Aunt Stacie

A few days ago I got to meet my besties baby.

It’s Ambers first time having a human, so it was fun, weird, and joy-inducing to see it all firsthand.

When you’ve known someone almost 25 years of your life, and then all of a sudden they’ve got this human they are in charge of keeping alive, I’m not sure you see them in a new light, but you see them in an admirable light. You admire their courage to take on something so fragile and unknown.

Being a mom is admirable and hard.

I saw the tiredness in Amber’s eyes. Honestly, I heard the fear in her voice at times when she talked about what it feels like to be a mom. But through those two steady states, I saw her deep rooted love for Zoe the most. Love—- Something I noticed she wanted to describe during one of our conversations, but could almost find no words to portray it accurately (… maybe she couldn’t find the words because she’d been up the whole night before?). The love that reaches beyond tired eyes and confusing newborn baby cries. Love that actually casts out all fear.

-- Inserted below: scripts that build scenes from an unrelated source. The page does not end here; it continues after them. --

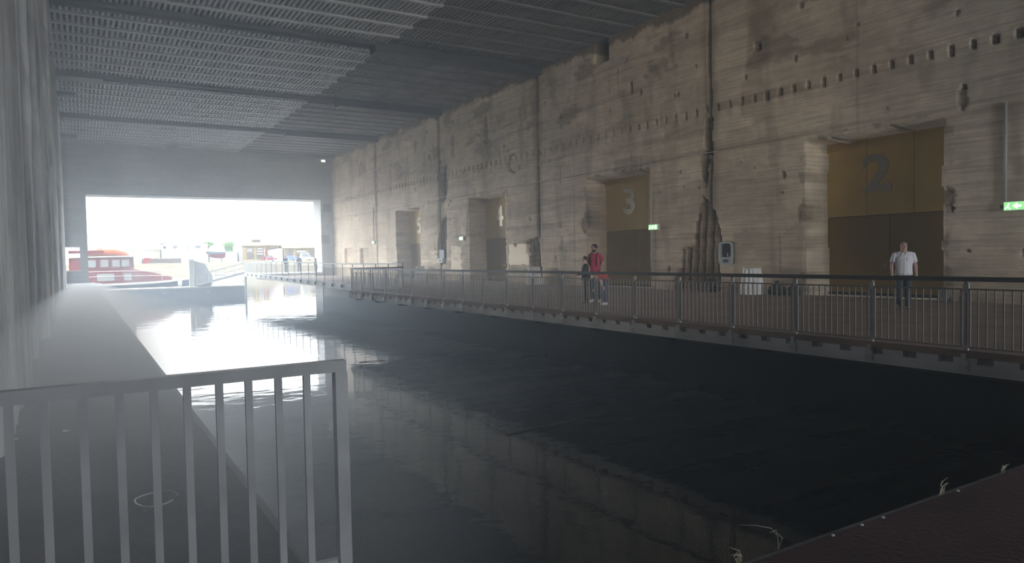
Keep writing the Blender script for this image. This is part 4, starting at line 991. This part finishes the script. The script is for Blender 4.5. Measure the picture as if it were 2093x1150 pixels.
# trees
def tree(px, top, wpx, dy, lab):
    kk = (FQ+dy)/FQ; x = at(px, 525, Y=FQ+dy).x; zt = (hz_(top, px)-EYE)*kk+EYE; wd = wpx/1450*165*kk*1.5
    s = empty('tree', (x, FQ+dy, G), label=lab, cat='tree', group='trees behind the far quay')
    rg_ = random.Random(px); b = MB(); hh = zt-G
    for k in range(44):
        a, r = rg_.uniform(0, 2*PI), rg_.uniform(0,1)**.5; zz = rg_.uniform(.35, .95)
        rad = wd*.22*rg_.uniform(.8,1.3); sp = wd*.5*math.sqrt(max(.05, 1-((zz-.5)/.55)**2))
        c_ = (sp*.8*r*math.cos(a), sp*.6*r*math.sin(a), min(hh*zz, hh-rad*.8)); i0 = len(b.v); b.ball(c_, rad, rad, rad*.8, 9, 6)
        for i in range(i0, len(b.v)):
            v = b.v[i]; j = rg_.uniform(.85, 1.15); b.v[i] = tuple(c_[q]+(v[q]-c_[q])*j for q in range(3))
    b.build('crown', m_grn, s); MB().tube([(0,0,0),(.1,0,hh*.5)], [.25,.16], 8).build('trunk', m_shop, s)
tree(427, 494, 16, 48, 'small green tree between the white building and the yacht')
tree(480, 495, 34, 35, 'broad green tree behind the white shed and the yacht')
tree(492, 500, 20, 40, 'lower green tree beside the ochre shop building')
# ochre building row
x0, x1 = hx(514), hx(588); s = empty('shop_building', ((x0+x1)/2, FQ+14, G), label='ochre gabled shop building with brown bays across the water', cat='building')
w2 = (x1-x0)/2*1.05; ht = 4.3
MB().box(-w2,w2,-4,4,0,ht).build('walls', m_bt, s); MB().prism([(-4.6,ht),(4.6,ht),(3.0,ht+.85),(-3.0,ht+.85)], -w2-.2, w2+.2, 'x').build('roof', m_roof, s)
MB().prism([(-w2-1.1,0),(-w2,0),(-w2,ht+.3),(-w2-.55,ht+1.3),(-w2-1.1,ht-.3)], -4.2, 4, 'y').build('gable_end', mat('grey_beige_render', (.06,.055,.05), .8), s)
for a, c_ in ((-.80,-.40),(-.26,.12),(.24,.92)): MB().box(a*w2,c_*w2,-4.06,-3.9,.7,3.9).build('bay', m_shop, s)
for a, z_ in ((-.6,3.3),(-.62,2.8),(-.05,3.4),(-.05,2.7),(-.05,2.0)): MB().box(a*w2-.8,a*w2+.6,-4.12,-4.05,z_-.12,z_+.14).build('white_fascia_board', m_bw, s)
MB().box(-.3*w2,.1*w2,-1.2,1.5,ht+.4,ht+1.7).build('roof_cabin', m_shop, s)
x0, x1 = hx(597), hx(672); s = empty('shop_building', ((x0+x1)/2, FQ+12, G), label='lower ochre shop building beside the gate\'s right pier', cat='building')
w2 = (x1-x0)/2*1.05; ht = 3.5
MB().box(-w2,w2,-4,4,0,ht).build('walls', m_bt, s); MB().prism([(-4.6,ht),(4.6,ht),(3.0,ht+.8),(-3.0,ht+.8)], -w2-.2, w2+.2, 'x').build('roof', m_roof, s)
for a, c_ in ((-.88,-.48),(-.36,.2),(.3,.9)): MB().box(a*w2,c_*w2,-4.06,-3.9,.6,3.1).build('bay', m_shop, s)
MB().box(-.3*w2,.15*w2,-4.12,-4.05,2.3,2.7).build('white_fascia_board', m_bw, s)
s = empty('white_marquee', (hx(577), FQ+8, G), label='white sloping marquee between the two ochre shop buildings', cat='marquee')
MB().prism([(-1.6,0),(1.6,0),(1.6,3.3),(.9,3.35),(-1.6,2.9)], -1.5, 1.5, 'y').build('canvas', m_bw, s); MB().box(-1.65,-1.55,-1.55,-1.45,0,2.9).build('pole', m_pt, s)
# vehicles on the far quay
def car(px, m, lab, L_=4.0, h=1.45, name='car'):
    s = empty(name, (hx(px), FQ+3, G), label=lab, cat=name)
    MB().prism([(-L_/2,.3),(L_/2,.3),(L_/2,.75),(L_*.42,.85),(-L_*.48,.9)], -.85, .85, 'y').build('body', m, s)
    cb = MB().prism([(-L_*.45,.85),(L_*.28,.85),(L_*.12,h),(-L_*.36,h)], -.78, .78, 'y').build('cabin', m, s); MB().prism([(-L_*.38,.92),(L_*.2,.92),(L_*.09,h-.1),(-L_*.33,h-.1)], -.8, .8, 'y').build('windows', m_win, cb)
    for x in (-L_*.3, L_*.3): MB().tube([(x,-.9,.32),(x,.9,.32)], .32, 12).build('wheel', m_black, s)
car(556, m_red, 'red car parked before the ochre shop building', 3.4, 1.5)
car(601, mat('blue_car_paint', (.02,.035,.12), .4), 'blue car parked on the far quay right of the red one', 1.9*1.6, 1.4)
car(632, m_bw, 'white van parked on the far quay next to the gate pier', 3.6, 2.0, 'van')
s = empty('flag_banner', (hx(550), FQ+5, G), label='red banner on a pole above the red car', cat='banner')
MB().tube([(0,0,0),(0,0,3.1)], .05, 6).build('pole', m_pt, s); MB().prism([(0,1.9),(.75,2.0),(.7,2.8),(0,3.0)], -.02, .02, 'y').build('cloth', m_red, s)
# boats moored along the far quay and seen through the side opening
m_bh = mat('white_boat_hull', (.55,.55,.54), .5)
def mboat(x, y, L_, lab, mast=False, hull=None):
    s = empty('moored_boat', (x, y, WZ), label=lab, cat='boat', group='boats moored across the harbour')
    loft([sec(-L_/2,-.2,.9,.5,1.0), sec(0,-.3,.95,.6,1.2), sec(L_*.35,-.2,1.1,.4,.8), sec(L_/2,.6,1.25,.05,.1)], hull or m_bh, 'hull', s)
    loft([sec(-L_*.3,.92,1.6,.8,.7), sec(L_*.1,.95,1.6,.8,.7), sec(L_*.22,1.0,1.1,.6,.5)], m_bw, 'cabin', s)
    MB().box(-L_*.22,L_*.05,-.82,-.7,1.2,1.45).build('cabin_window', m_win, s)
    if mast: MB().tube([(0,0,1.5),(0,0,9)], .06, 6).build('mast', m_pt, s)
q = at(330, 548, Y=120); mboat(q.x, 120, 9, 'long white motor boat moored beyond the red boat\'s bow')
q = at(455, 552, Y=130); mboat(q.x, 130, 7, 'white motor boat moored behind the gangway')
q = at(148, 540, Y=150); mboat(q.x, 150, 6, 'white boat seen through the small side opening')
q = at(152, 552, Y=112); mboat(q.x+.2, 112, 5, 'pale dinghy low in the small side opening', hull=m_cream)
s = empty('side_pontoon', (-1.6, 100, -1.2), label='pale pontoon seen through the small side opening', cat='pontoon')
MB().box(-3,1.3,-2,2,-1,0).build('float', m_pt, s); MB().box(-3.05,1.35,-2.05,2.05,0,.08).build('decking', m_bw, s)

for n_ in ('red_boat_paint','orange_cover','navy_hull','cream_rubbing_strake','pale_window','window_trim','grey_vent','pale_quay_stone','white_render','ochre_render','pale_yellow_roof','dark_window','brown_shutter','tree_green',
           'red_antifouling','dark_waterline','pale_pile','pontoon_top','pontoon_side','cream_render','blue_car_paint','grey_balcony','shed_door','grey_beige_render','white_boat_hull','dark_mesh_panel','dark_pile'):
    q = MATS[n_].node_tree.nodes['Principled BSDF']; q.inputs['Specular IOR Level'].default_value = .03; q.inputs['Roughness'].default_value = .9   # matt surfaces with low specular

# ------------------------------------------------------------------ lamp behind the viewer lighting the walkway
s = empty('work_floodlight', (19.0, -6.0, 0), label='floodlight on a stand behind the viewer', cat='lamp')
MB().tube([(0,0,0),(0,0,4.2)], .03, 8).build('pole', m_dkst, s)
for k in range(3): a = k*2*PI/3; MB().tube([(0,0,.6),(.5*math.cos(a),.5*math.sin(a),.02)], .02, 6).build('leg', m_dkst, s)
MB().box(-.3,.3,-.12,-.02,4.1,4.6).build('housing', m_dkst, s)
l = bpy.data.lights.new('work_floodlight_beam', 'SPOT'); l.spot_size = math.radians(60); l.spot_blend = 1.0; l.shadow_soft_size = .2; l.energy = 240; l.color = (1, .88, .74)
lo = bpy.data.objects.new('work_floodlight_beam', l); COL.objects.link(lo); lo.location = (19.0, -5.95, 4.35)
lo.rotation_euler = Vector((.02, 1, -.13)).to_track_quat('-Z', 'Y').to_euler()

s = empty('added_fill_spot', (4.0, -4.0, CZ-.05), label='added unseen fill spot under the ceiling behind the viewer', cat='lamp')  # added fill light with a housing, not part of the hall; lifts the right wall
MB().tube([(0,0,0),(0,0,-1.0)], .03, 8).build('drop_rod', m_dkst, s); MB().lathe([(.08,-1.0),(.3,-1.15),(.36,-1.35),(.34,-1.36)], n=16).build('housing', m_dkst, s)
l = bpy.data.lights.new('added_fill_spot_beam', 'SPOT'); l.energy = 6500; l.color = (1, .90, .76); l.spot_size = math.radians(66); l.spot_blend = 1.0; l.shadow_soft_size = .3
lo = bpy.data.objects.new('added_fill_spot_beam', l); COL.objects.link(lo); lo.location = (4.0, -4.0, CZ-1.5)
lo.rotation_euler = (Vector((22, 50, 6))-Vector((4, -4, CZ-1.5))).to_track_quat('-Z', 'Y').to_euler()

# ------------------------------------------------------------------ volumes added to imitate lens glare
def glare_volume(name, dims, dens, g, col, lab):
    m = bpy.data.materials.new(name); m.use_nodes = True; nt = m.node_tree; nt.nodes.clear()
    out = nt.nodes.new('ShaderNodeOutputMaterial'); v = nt.nodes.new('ShaderNodeVolumeScatter')
    v.inputs['Color'].default_value = (*col, 1); v.inputs['Density'].default_value = dens; v.inputs['Anisotropy'].default_value = g
    nt.links.new(v.outputs[0], out.inputs['Volume'])
    o = dims.build(name, m); tag(o, lab, 'glare_volume', kind='stuff'); return o
HZC = (.80, .90, 1)
glare_volume('glare_volume', MB().box(2.9, WX-.01, -1.5, 70.8, WZ+.02, CZ-.06), .0055, .6, HZC, 'thin bluish volume over the basin, added to stand in for lens glare')
glare_volume('glare_haze', MB().box(LX-.4, 3.05, -1.0, 52, WZ+.03, CZ-.07), .0115, .6, HZC, 'pale volume along the left quay and left wall, added as lens glare')
glare_volume('glare_bank', MB().prism([(1.9, WZ+.05), (69, WZ+.05), (69, .03), (1.9, 1.2)], LX+.1, 1.3, 'x'), .10, .6, (.90,.95,1), 'dense low volume over the left quay around the railing, added as lens glare')
glare_volume('gate_glare', MB().box(-.6, WX-.02, 42, 70.7, WZ+.04, CZ-.08), .0075, .5, HZC, 'thicker bluish volume just inside the water gate, added as lens glare')
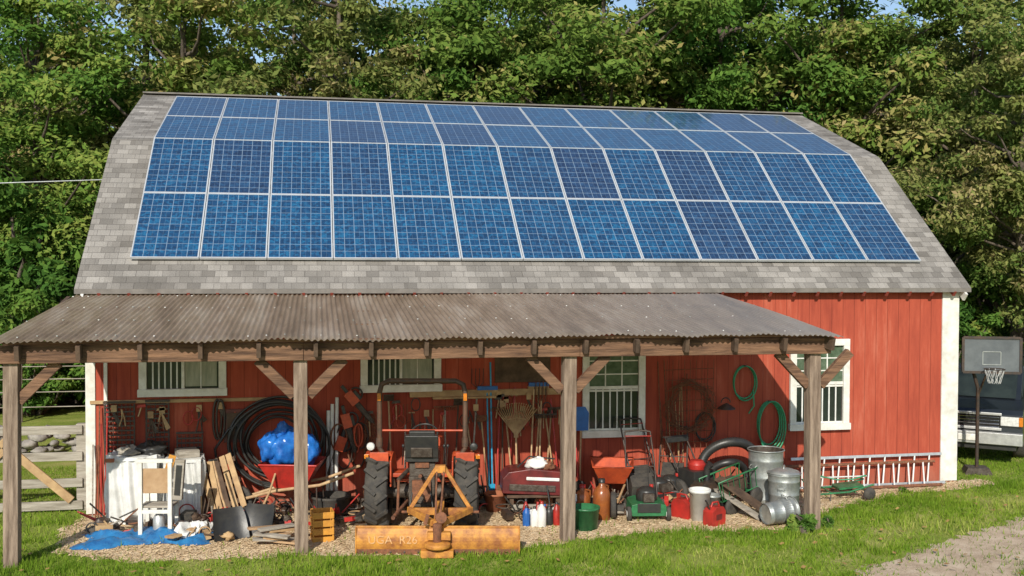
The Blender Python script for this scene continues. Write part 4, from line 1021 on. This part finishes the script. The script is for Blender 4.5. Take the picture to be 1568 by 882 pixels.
def f(b):
    for y in (-.22,.22): b.tube([(-.45,y,.1),(.1,y,.14),(.5,y,.26)],.016,"green_paint",8)
    for x in (-.4,-.2,0,.2,.4): b.tube([(x,-.22,.13),(x,.22,.13)],.011,"green_paint",6)
    b.box((.15,0,.2),(.4,.36,.03),"green_paint",(0,-.12,0));b.tube([(-.2,-.22,.1),(-.22,-.25,.0)],.012,"black_metal",6);b.tube([(.3,-.22,.15),(.36,-.25,.0)],.012,"black_metal",6)
    b.lathe([(0,-.02),(.04,-.02),(.09,-.02),(.10,0),(.09,.02),(0,.02)],"black_rubber",T(.42,-.24,.12,rad(90),0,0),16)
    b.tube([(-.45,-.1,.1),(-.6,.0,.3),(-.3,.1,.34),(.0,.05,.28),(.2,-.1,.32),(.45,0,.36)],.012,"hose_green",6);b.tube([(-.5,.1,.3),(.5,.1,.33)],.012,"white_plastic",6)
simple("garden_seat_cart",f,(11.05,-1.05,0),(0,0,rad(-8)))
def f(b):
    rg=random.Random(4)
    for i in range(7): b.tube([(i*.04,0,0),(i*.04+rg.uniform(-.05,.05),.2,rg.uniform(1.0,1.7))],.010,rg.choice(["rusty_metal","white_plastic","red_paint","grey_wood"]),6)
simple("steel_rods",f,(-.45,-.52,0))
for i,(x,y,w) in enumerate(((1.35,-1.25,1),(1.95,-.75,1),(3.2,-.75,1),(6.9,-1.1,1),(8.35,-1.35,1),(9.9,-.7,1),(5.0,-.6,1),(0.1,-1.3,.7),(2.0,-1.5,1),(3.0,-1.4,.8),(5.9,-1.5,.8),(7.2,-1.4,.9),(8.9,-.7,1),(1.3,-1.9,.6),(4.9,-.9,.7))):
    def g(b,i=i,w=w):
        rg=random.Random(14+i)
        for j in range(28):
            k=rg.randrange(4);p=(rg.uniform(-.42,.42),rg.uniform(-.22,.22),rg.uniform(.03,.22*w));m=rg.choice(["black_plastic","grimy_metal","grey_wood","rusty_metal","tan_wood","red_paint","black_rubber","black_metal","dark_wood"])
            if k==0: b.box(p,(rg.uniform(.08,.26),rg.uniform(.05,.16),rg.uniform(.03,.10)),m,(rg.uniform(-.3,.3),rg.uniform(-.3,.3),rg.uniform(0,3)))
            elif k==1: b.tube([p,(p[0]+rg.uniform(-.3,.3),p[1]+rg.uniform(-.1,.1),p[2]+rg.uniform(0,.4)*w)],.012,m,6)
            elif k==2: b.blob(p,(.08,.07,.05),m,j,.35,8)
            else: b.tube(arc(p,rg.uniform(.06,.14),0,330,14,rg.choice(['xy','xz'])),.01,m,6)
    simple("scrap_pile",g,(x,y,0))

# ------------------------------------------------------------------ fence, stone wall, left field
def f(b):
    for x in (-.72,-2.6,-4.6): b.box((x,.15,.66),(.15,.13,1.32),"grey_wood")
    for z in (.10,.44,.84,1.24): b.box((-2.7,.06,z),(4.0,.04,.13),"grey_wood")
    b.beam((-1.85,.02,1.1),(-.85,.02,.18),.04,.12,"tan_wood")
    b.beam((-2.6,.02,.2),(-1.7,.02,1.05),.04,.10,"tan_wood")
simple("wooden_fence",f,None,None,.004)
def f(b):
    rg=random.Random(3)
    for i in range(150):
        x=-9+rg.random()*8.2;row=rg.randrange(4)
        b.blob((x,5.2+rg.uniform(-.15,.15),.08+row*.13),(rg.uniform(.08,.2),.16,rg.uniform(.05,.09)),"stone",i,.2,6)
simple("stone_wall",f)
def f(b):
    for i in range(9): b.tube([(-12+i*1.6,9.5,0),(-12+i*1.6,9.5,1.35)],.05,"grey_wood",8)
    for z in (.35,.7,1.0,1.3): b.tube([(-12,9.5,z),(.8,9.5,z)],.012,"grey_wood",5)
simple("wire_fence",f)
def f(b): b.tube([(-.62,2.0,5.15),(-3,1.7,5.0),(-6,1.2,4.92),(-12,.2,5.05)],.012,"galvanized",6)
simple("overhead_cable",f)

# ------------------------------------------------------------------ basketball hoop
def f(b):
    b.tube([(0,0,0),(0,0,1.55),(-.12,-.05,1.95)],.032,"black_metal",10)
    b.prism([(-.24,0),(.24,0),(.18,.12),(-.18,.12)],.34,"grimy_metal")
    b.box((.18,-.18,2.16),(.92,.03,.62),"board_clear")
    for z in (1.85,2.47): b.box((.18,-.19,z),(.96,.05,.045),"black_metal")
    for x in (-.30,.66): b.box((x,-.19,2.16),(.045,.052,.62),"black_metal")
    for (x,z,w,h) in ((.18,2.22,.30,.012),(.18,1.99,.30,.012),(.03,2.1,.012,.23),(.33,2.1,.012,.23)): b.box((x,-.2,z),(w,.012,h),"galvanized")
    c=(.18,-.40,1.93);b.tube(arc(c,.17,0,360,20,'xy')[:-1],.010,"black_metal",6,True)
    for i in range(10):
        a=2*math.pi*i/10;b.tube([(c[0]+.17*math.cos(a),c[1]+.17*math.sin(a),c[2]),(c[0]+.10*math.cos(a+.5),c[1]+.10*math.sin(a+.5),c[2]-.25)],.005,"net_white",4);b.tube([(c[0]+.17*math.cos(a),c[1]+.17*math.sin(a),c[2]),(c[0]+.10*math.cos(a-.5),c[1]+.10*math.sin(a-.5),c[2]-.25)],.005,"net_white",4)
    b.tube([(-.1,-.02,1.9),(.0,-.17,2.3)],.02,"black_metal",6);b.tube([(-.0,0,1.4),(.15,-.17,1.95)],.02,"black_metal",6)
simple("basketball_hoop",f,(14.50,.35,0),(0,0,rad(-22)))

# ------------------------------------------------------------------ pickup truck (front faces -x local)
def f(b):
    W=1.85
    b.prism([(0,.42),(0,.62),(.03,.95),(.12,1.03),(1.35,1.12),(5.3,1.10),(5.35,.5),(4.7,.45),(4.6,.75),(4.25,.86),(3.9,.75),(3.8,.42),(1.55,.42),(1.45,.75),(1.08,.88),(.72,.75),(.62,.42)],W,"truck_paint")
    b.prism([(1.22,1.10),(1.85,1.68),(1.98,1.72),(3.1,1.72),(3.25,1.66),(3.45,1.10)],W-.22,"truck_paint")
    b.prism([(1.20,1.13),(1.80,1.64),(1.86,1.64),(1.30,1.13)],W-.40,"dark_glass")
    for s in (-1,1):
        b.prism([(1.45,1.14),(1.90,1.62),(2.45,1.62),(2.45,1.14)],.02,"dark_glass",T(0,s*(W/2-.105),0));b.prism([(2.52,1.14),(2.52,1.62),(3.08,1.62),(3.26,1.14)],.02,"dark_glass",T(0,s*(W/2-.105),0))
        for xx in (1.08,4.25):
            b.lathe([(0,-.12),(.2,-.12),(.24,-.1),(.36,-.11),(.38,-.06),(.38,.06),(.36,.11),(.24,.1),(.2,.12),(0,.12)],"black_rubber",T(xx,s*(W/2-.11),.38,rad(90),0,0),28);b.lathe([(0,-.13),(.05,-.13),(.21,-.11),(.23,-.12),(.23,.12),(.21,.11),(.05,.13),(0,.13)],"aluminium",T(xx,s*(W/2-.11),.38,rad(90),0,0),24)
        b.box((-.03,s*.72,.84),(.06,.34,.17),"lamp_glass");b.box((-.02,s*.895,.84),(.1,.07,.17),"amber");b.box((1.55,s*(W/2+.1),1.18),(.1,.2,.14),"truck_paint")
    b.box((-.02,0,.82),(.05,1.08,.26),"interior_dark")
    for z in (.72,.78,.84,.9): b.box((-.05,0,z),(.02,1.06,.02),"chrome")
    b.box((-.05,0,.965),(.05,1.14,.05),"aluminium");b.box((-.05,0,.685),(.05,1.14,.05),"aluminium")
    b.box((-.10,0,.52),(.18,W+.02,.22),"aluminium");b.box((-.2,0,.52),(.02,.34,.12),"white_paint");b.box((-.06,0,.36),(.1,W-.2,.12),"black_plastic")
simple("pickup_truck",f,(14.98,1.30,0),(0,0,rad(50)),.03)
def f(b):
    W=1.7
    b.prism([(0,.35),(0,.65),(.1,.8),(.9,.9),(4.2,.92),(4.3,.4),(3.6,.35),(.7,.35)],W,"truck_paint");b.prism([(.9,.9),(1.6,1.38),(3.0,1.4),(3.8,.92)],W-.25,"dark_glass");b.prism([(1.5,1.36),(1.65,1.42),(2.95,1.43),(3.1,1.36)],W-.3,"truck_paint")
    for s in (-1,1):
        for x in (.75,3.4): b.lathe([(0,-.1),(.2,-.1),(.3,-.09),(.31,0),(.3,.09),(.2,.1),(0,.1)],"black_rubber",T(x,s*(W/2-.08),.31,rad(90),0,0),22)
        b.box((-.01,s*.6,.66),(.05,.3,.12),"lamp_glass")
simple("parked_car",f,(19.5,7.5,0),(0,0,rad(20)),.03)

# ------------------------------------------------------------------ light
tv=Vector((.36,1,-.66)).normalized()
sun=bpy.data.lights.new("sun",'SUN');sun.energy=5.0;sun.angle=rad(.5);sun.color=(1,.94,.83)
so=bpy.data.objects.new("sun",sun);scene.collection.objects.link(so);so.rotation_euler=tv.to_track_quat('-Z','Y').to_euler();so.location=(-20,-40,30)
el=math.asin(-tv.z)
w=bpy.data.worlds.new("World");scene.world=w;w.use_nodes=True;nt=w.node_tree
sk=nt.nodes.new("ShaderNodeTexSky");sk.sky_type='NISHITA';sk.sun_disc=False;sk.sun_elevation=el;sk.sun_rotation=rad(180)+math.atan2(.36,1);sk.air_density=1;sk.dust_density=.4
bg=nt.nodes["Background"];bg.inputs[1].default_value=.135;nt.links.new(sk.outputs[0],bg.inputs[0])
scene.view_settings.view_transform='Standard';scene.view_settings.look='None';scene.view_settings.exposure=0;scene.view_settings.gamma=1

# ------------------------------------------------------------------ camera
yaw,pit,rol=.1872,-.0250,.0036
F_=Vector((math.sin(yaw)*math.cos(pit),math.cos(yaw)*math.cos(pit),math.sin(pit)))
R_=F_.cross(Vector((0,0,1))).normalized();U_=R_.cross(F_)
R2=R_*math.cos(rol)+U_*math.sin(rol);U2=-R_*math.sin(rol)+U_*math.cos(rol)
cam=bpy.data.cameras.new("camera");cam.lens=36.86;cam.sensor_width=36;cam.clip_end=1500
co=bpy.data.objects.new("camera",cam);scene.collection.objects.link(co)
M=Matrix((R2,U2,-F_)).transposed().to_4x4();M.translation=(2.7258,-16.6194,3.7912);co.matrix_world=M
scene.camera=co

It continually gives me bone shivers and soul tremors that the love Amber gives is sustained and provided by the One who sees beyond her unknowns and fears. The One whose rod and staff comfort her as she walks His path of righteousness. As a mom, He will give her rest in green pastures and lead her beside still waters. As a mom, He will show her what it’s like to care for and lead her own sheep.

And as for Amber and I, I believe he will lead our friendship through my own fears and anxieties too.

I was afraid of our relationship changing when she got pregnant. I was afraid our new normal would only consist of conversations revolving around babies, kids, parenting, cloth diapers, etc.

For two people who have walked the earth together for twenty-five years, I was afraid of being in two very different life stages for once. We’ve stumbled and struggled through middle school braces, high school drama (in the theatre and out of the theatre if you know what I mean), and similar college experiences. For the most part, we dated our husbands at the same time, got engaged in the same year, and got married within a year of each other. When you’ve lived such similar life paths, how do you relate when it feels like you started taking two very different paths?

Sometimes I think being a Christian means walking the path that’s in front of you, but being willing to interact with other people on paths that really don’t look like ours. Some Christians, I think, are actually pretty bad at this. Myself included at times. What does it look like to walk the entrepreneur/college spiritual mentor path when my best friend is walking the mom path? What does it look like for my best friend to walk the mom path while her daughter is only just beginning to exist in this world?

Maybe sometimes I will be sad that we aren’t necessarily on the same page any more. But maybe it means I get to be pumped for who Amber gets to be. Maybe it means we get to celebrate the two different humans we are becoming. Maybe two different life stages will continually remind us that no matter where we are, it’s more about Who we follow.